How to Choose an Equity Compensation Financial Reporting Solution

As a top-rated financial reporting service provider, we talk to a lot of companies about their equity compensation reporting. One question that often comes up is how to select the right solution. Our response? Make sure the following considerations are part of your vendor evaluation process.

1. Know product demos are limited.

Of course the demo is going to look nice and flow well. The person delivering it has probably rehearsed it hundreds (if not thousands) of times. Still, take a demo for what it is: a carefully guided tour. Don’t expect perfect insight into the experience you’ll have (with your equity program and reporting requirements) if you choose to move forward.

2. Review sample work product.

Ask vendors to show how they would meet your top five requirements. Insist on tightly applicable sample reports or live reports with a subset of your data that you can personally audit. A thorough report walk-through, potentially onsite, is the surest way to know whether a vendor can really deliver. Rather than “trust, but verify,” make it even simpler: verify.

3. Share a vision of your future.

Don’t focus on today’s priorities only. Plan designs and internal reporting requirements evolve, so build a five-year vision for financial reporting. For example, direct tracing expense to cost centers is emerging as a big trend. Take this potential future to providers and ask for work product that illustrates their ability to grow and flex in tandem with your evolving needs.

4. Stress-test vendor capabilities.

Finance functions are pivoting to business impact. This means stronger management reporting and collaboration across tax, external reporting, FP&A, treasury, and executive compensation. With regulators and auditors focusing more than ever on the audit of internal control over financial reporting (ICFR), you’ll want to meet these needs through automation and not manual workarounds. Stress-test vendor capabilities to make sure they can serve strategic and emerging needs over the long run.

5. Meet the delivery team.

Who will serve you after you put ink on a contract? How close to the action will your service team be? Clearly, it doesn’t need to be everyone since there are different specializations within an organization. But early in the vendor selection process, you should get to know the people charged with driving your implementation to its ultimate and successful conclusion.

6. Understand the full costs of a “70% solution.”

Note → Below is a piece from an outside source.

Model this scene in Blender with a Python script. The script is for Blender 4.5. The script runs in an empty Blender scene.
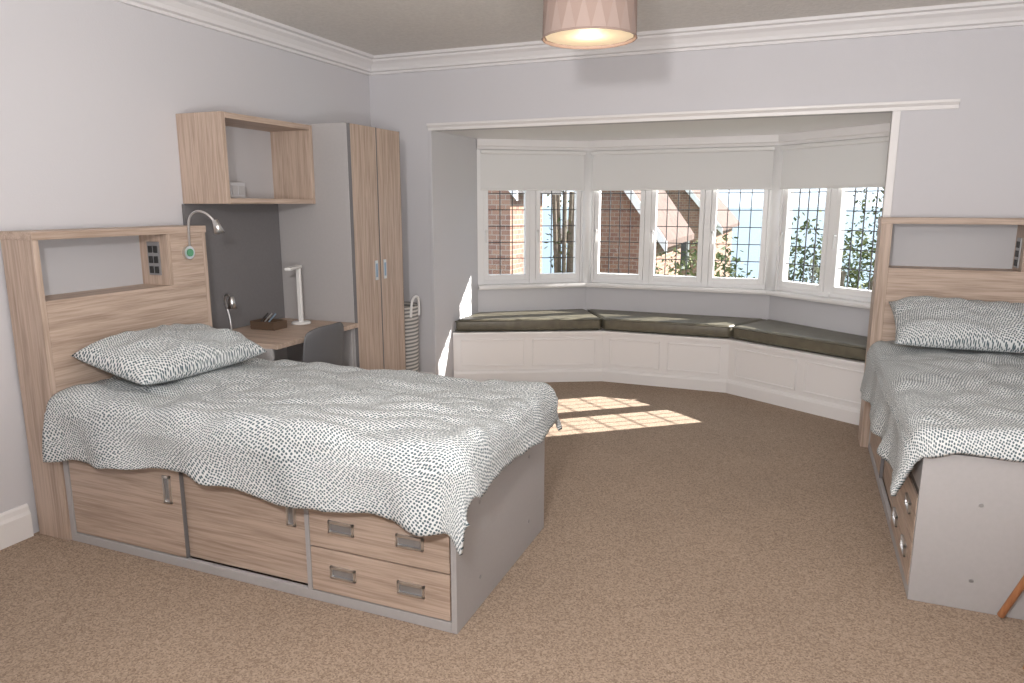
import bpy, bmesh, math, random
from mathutils import Vector, Matrix, noise
random.seed(4)
S=bpy.context.scene
C=S.collection
S.view_settings.view_transform='Standard'
S.view_settings.look='None'
S.view_settings.exposure=0.0

# ---------------------------------------------------------------- materials
def newmat(name):
    m=bpy.data.materials.new(name); m.use_nodes=True
    nt=m.node_tree; b=nt.nodes['Principled BSDF']
    return m,nt,b
def N(nt,t,**k):
    n=nt.nodes.new(t)
    for a,v in k.items(): setattr(n,a,v)
    return n
def plain(name,col,rough=.6,metal=0,bump=0,bscale=60,var=0.0,emit=None,es=0,trans=0):
    m,nt,b=newmat(name)
    b.inputs['Base Color'].default_value=(*col,1)
    b.inputs['Roughness'].default_value=rough
    b.inputs['Metallic'].default_value=metal
    if emit:
        b.inputs['Emission Color'].default_value=(*emit,1); b.inputs['Emission Strength'].default_value=es
    tc=N(nt,'ShaderNodeTexCoord')
    nz=N(nt,'ShaderNodeTexNoise'); nz.inputs['Scale'].default_value=bscale; nz.inputs['Detail'].default_value=3
    nt.links.new(tc.outputs['Object'],nz.inputs['Vector'])
    if var>0:
        r=N(nt,'ShaderNodeValToRGB')
        r.color_ramp.elements[0].position=.3; r.color_ramp.elements[1].position=.7
        r.color_ramp.elements[0].color=(*[c*(1-var) for c in col],1)
        r.color_ramp.elements[1].color=(*[min(1,c*(1+var)) for c in col],1)
        nt.links.new(nz.outputs['Fac'],r.inputs['Fac']); nt.links.new(r.outputs['Color'],b.inputs['Base Color'])
    if bump>0:
        bp=N(nt,'ShaderNodeBump'); bp.inputs['Strength'].default_value=bump; bp.inputs['Distance'].default_value=.01
        nt.links.new(nz.outputs['Fac'],bp.inputs['Height']); nt.links.new(bp.outputs['Normal'],b.inputs['Normal'])
    if trans>0:
        t=N(nt,'ShaderNodeBsdfTranslucent'); t.inputs['Color'].default_value=(*col,1)
        mx=N(nt,'ShaderNodeMixShader'); mx.inputs[0].default_value=trans
        o=nt.nodes['Material Output']
        nt.links.new(b.outputs[0],mx.inputs[1]); nt.links.new(t.outputs[0],mx.inputs[2]); nt.links.new(mx.outputs[0],o.inputs[0])
    return m
def wood(name,axis,c1=(.34,.25,.19),c2=(.55,.43,.35),sc=1.0):
    m,nt,b=newmat(name)
    tc=N(nt,'ShaderNodeTexCoord'); mp=N(nt,'ShaderNodeMapping')
    s=[34*sc]*3; s[axis]=1.6*sc
    mp.inputs['Scale'].default_value=s
    nt.links.new(tc.outputs['Object'],mp.inputs['Vector'])
    n1=N(nt,'ShaderNodeTexNoise'); n1.inputs['Scale'].default_value=1.0; n1.inputs['Detail'].default_value=6; n1.inputs['Roughness'].default_value=.65
    n1.inputs['Distortion'].default_value=.6
    nt.links.new(mp.outputs['Vector'],n1.inputs['Vector'])
    mp2=N(nt,'ShaderNodeMapping'); s2=[150*sc]*3; s2[axis]=5*sc; mp2.inputs['Scale'].default_value=s2
    nt.links.new(tc.outputs['Object'],mp2.inputs['Vector'])
    n2=N(nt,'ShaderNodeTexNoise'); n2.inputs['Scale'].default_value=1.0; n2.inputs['Detail'].default_value=2
    nt.links.new(mp2.outputs['Vector'],n2.inputs['Vector'])
    mx=N(nt,'ShaderNodeMath',operation='MULTIPLY_ADD'); mx.inputs[1].default_value=.35
    sub=N(nt,'ShaderNodeMath',operation='MULTIPLY'); sub.inputs[1].default_value=.65
    nt.links.new(n1.outputs['Fac'],sub.inputs[0]); nt.links.new(n2.outputs['Fac'],mx.inputs[0]); nt.links.new(sub.outputs[0],mx.inputs[2])
    r=N(nt,'ShaderNodeValToRGB'); r.color_ramp.elements[0].position=.36; r.color_ramp.elements[1].position=.58
    r.color_ramp.elements[0].color=(*c1,1); r.color_ramp.elements[1].color=(*c2,1)
    nt.links.new(mx.outputs[0],r.inputs['Fac']); nt.links.new(r.outputs['Color'],b.inputs['Base Color'])
    b.inputs['Roughness'].default_value=.5
    bp=N(nt,'ShaderNodeBump'); bp.inputs['Strength'].default_value=.15; bp.inputs['Distance'].default_value=.003
    nt.links.new(mx.outputs[0],bp.inputs['Height']); nt.links.new(bp.outputs['Normal'],b.inputs['Normal'])
    return m
def fabric():
    m,nt,b=newmat('dash_print_cotton')
    tc=N(nt,'ShaderNodeTexCoord')
    nz=N(nt,'ShaderNodeTexNoise'); nz.inputs['Scale'].default_value=3; nz.inputs['Detail'].default_value=0
    nt.links.new(tc.outputs['UV'],nz.inputs['Vector'])
    sb=N(nt,'ShaderNodeVectorMath',operation='SUBTRACT'); sb.inputs[1].default_value=(.5,.5,.5)
    nt.links.new(nz.outputs['Color'],sb.inputs[0])
    ml=N(nt,'ShaderNodeVectorMath',operation='SCALE'); ml.inputs['Scale'].default_value=.10
    nt.links.new(sb.outputs[0],ml.inputs[0])
    ad=N(nt,'ShaderNodeVectorMath',operation='ADD')
    nt.links.new(tc.outputs['UV'],ad.inputs[0]); nt.links.new(ml.outputs[0],ad.inputs[1])
    mp=N(nt,'ShaderNodeMapping'); mp.inputs['Scale'].default_value=(76,102,1); mp.inputs['Rotation'].default_value=(0,0,.5)
    nt.links.new(ad.outputs[0],mp.inputs['Vector'])
    v=N(nt,'ShaderNodeTexVoronoi'); v.voronoi_dimensions='2D'; v.inputs['Scale'].default_value=1; v.inputs['Randomness'].default_value=.33
    nt.links.new(mp.outputs[0],v.inputs['Vector'])
    r=N(nt,'ShaderNodeValToRGB'); r.color_ramp.elements[0].position=.32; r.color_ramp.elements[1].position=.38
    r.color_ramp.elements[0].color=(.07,.11,.13,1); r.color_ramp.elements[1].color=(.68,.70,.70,1)
    nt.links.new(v.outputs['Distance'],r.inputs['Fac']); nt.links.new(r.outputs['Color'],b.inputs['Base Color'])
    b.inputs['Roughness'].default_value=.9
    return m
def carpet():
    m,nt,b=newmat('carpet_loop_pile')
    tc=N(nt,'ShaderNodeTexCoord')
    v=N(nt,'ShaderNodeTexVoronoi'); v.inputs['Scale'].default_value=190
    n1=N(nt,'ShaderNodeTexNoise'); n1.inputs['Scale'].default_value=70; n1.inputs['Detail'].default_value=6; n1.inputs['Roughness'].default_value=.85
    n2=N(nt,'ShaderNodeTexNoise'); n2.inputs['Scale'].default_value=2.2; n2.inputs['Detail'].default_value=4
    for n in (v,n1,n2): nt.links.new(tc.outputs['Object'],n.inputs['Vector'])
    sp=N(nt,'ShaderNodeSeparateColor'); nt.links.new(v.outputs['Color'],sp.inputs[0])
    a1=N(nt,'ShaderNodeMath',operation='MULTIPLY'); a1.inputs[1].default_value=.5; nt.links.new(sp.outputs[0],a1.inputs[0])
    a2=N(nt,'ShaderNodeMath',operation='MULTIPLY_ADD'); a2.inputs[1].default_value=.5; nt.links.new(n1.outputs['Fac'],a2.inputs[0]); nt.links.new(a1.outputs[0],a2.inputs[2])
    r=N(nt,'ShaderNodeValToRGB'); r.color_ramp.elements[0].position=.2; r.color_ramp.elements[1].position=.8
    r.color_ramp.elements[0].color=(.205,.145,.102,1); r.color_ramp.elements[1].color=(.45,.345,.262,1)
    nt.links.new(a2.outputs[0],r.inputs['Fac'])
    r2=N(nt,'ShaderNodeValToRGB'); r2.color_ramp.elements[0].color=(.9,.9,.9,1); r2.color_ramp.elements[1].color=(1.1,1.1,1.1,1)
    nt.links.new(n2.outputs['Fac'],r2.inputs['Fac'])
    mx=N(nt,'ShaderNodeMix',data_type='RGBA',blend_type='MULTIPLY'); mx.inputs['Factor'].default_value=1
    nt.links.new(r.outputs['Color'],mx.inputs['A']); nt.links.new(r2.outputs['Color'],mx.inputs['B'])
    nt.links.new(mx.outputs['Result'],b.inputs['Base Color']); b.inputs['Roughness'].default_value=.95
    bp=N(nt,'ShaderNodeBump'); bp.inputs['Strength'].default_value=.25; bp.inputs['Distance'].default_value=.002; bp.invert=True
    nt.links.new(v.outputs['Distance'],bp.inputs['Height']); nt.links.new(bp.outputs['Normal'],b.inputs['Normal'])
    return m
def brick():
    m,nt,b=newmat('red_brick')
    tc=N(nt,'ShaderNodeTexCoord'); sp=N(nt,'ShaderNodeSeparateXYZ'); cb=N(nt,'ShaderNodeCombineXYZ')
    ad=N(nt,'ShaderNodeMath',operation='ADD')
    nt.links.new(tc.outputs['Object'],sp.inputs[0]); nt.links.new(sp.outputs['X'],ad.inputs[0]); nt.links.new(sp.outputs['Y'],ad.inputs[1])
    nt.links.new(ad.outputs[0],cb.inputs['X']); nt.links.new(sp.outputs['Z'],cb.inputs['Y'])
    t=N(nt,'ShaderNodeTexBrick'); t.inputs['Scale'].default_value=3.2
    t.inputs['Color1'].default_value=(.22,.11,.08,1); t.inputs['Color2'].default_value=(.32,.18,.12,1); t.inputs['Mortar'].default_value=(.34,.29,.25,1)
    nt.links.new(cb.outputs[0],t.inputs['Vector']); nt.links.new(t.outputs['Color'],b.inputs['Base Color'])
    b.inputs['Roughness'].default_value=.9
    return m
def stripes():
    m,nt,b=newmat('striped_woven')
    tc=N(nt,'ShaderNodeTexCoord'); w=N(nt,'ShaderNodeTexWave',wave_type='BANDS',bands_direction='Z')
    w.inputs['Scale'].default_value=11; w.inputs['Distortion'].default_value=.3
    nt.links.new(tc.outputs['Object'],w.inputs['Vector'])
    r=N(nt,'ShaderNodeValToRGB'); r.color_ramp.elements[0].position=.45; r.color_ramp.elements[1].position=.55
    r.color_ramp.elements[0].color=(.22,.22,.22,1); r.color_ramp.elements[1].color=(.62,.60,.57,1)
    nt.links.new(w.outputs['Fac'],r.inputs['Fac']); nt.links.new(r.outputs['Color'],b.inputs['Base Color']); b.inputs['Roughness'].default_value=.9
    return m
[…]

Most out-of-the-box solutions should get you 50% to 70% where you need to be, but hitting 100% is less likely when customization is minimal. If a solution does a pretty good job for 70% of what you need, decide how comfortable you are with closing the gap manually. A lean department may have low tolerance for manual workarounds.

7. Watch out for shadow costs.

“Shadow costs” occur when one constituency (e.g., external reporting) is engaged in the vendor selection process but related constituencies (e.g., tax or treasury) are not. The result is an incomplete solution that leaves certain control risks unchecked. Do your best to shine a light on all stakeholder needs and send shadow costs scurrying.

8. Scope out the service ethos.

Chances are, you’ll have heavy demands on your solution provider, such as a major plan design change or an urgent need from the CFO. Try to gauge whether the people who will serve you like what they do and are committed to driving results even amidst tough odds. If they’re just going through the motions, your outcome won’t be as good. You need people who are eager to solve your problems.

Wrap-Up

These tips for selecting an equity compensation financial reporting solution have several common themes. First: People matter. Vendors are an extension of your team. And when it’s 8:00 pm, emails are flying, and you’re scrambling to deliver good information, you want quality and commitment at your side.

Evidence matters too. This is a solution you need to live with—one that’s costing you political and financial capital. Less talking and more evidence in the sales process is what you need to push for.

Finally, impact matters. If finance departments are fighting for impact, then quality of staff, technology, processes, and vendors are necessary ingredients. Make decisions not just on today’s basics, but also on who can grow with you and deliver insight, efficiency, and effectiveness over many years to come.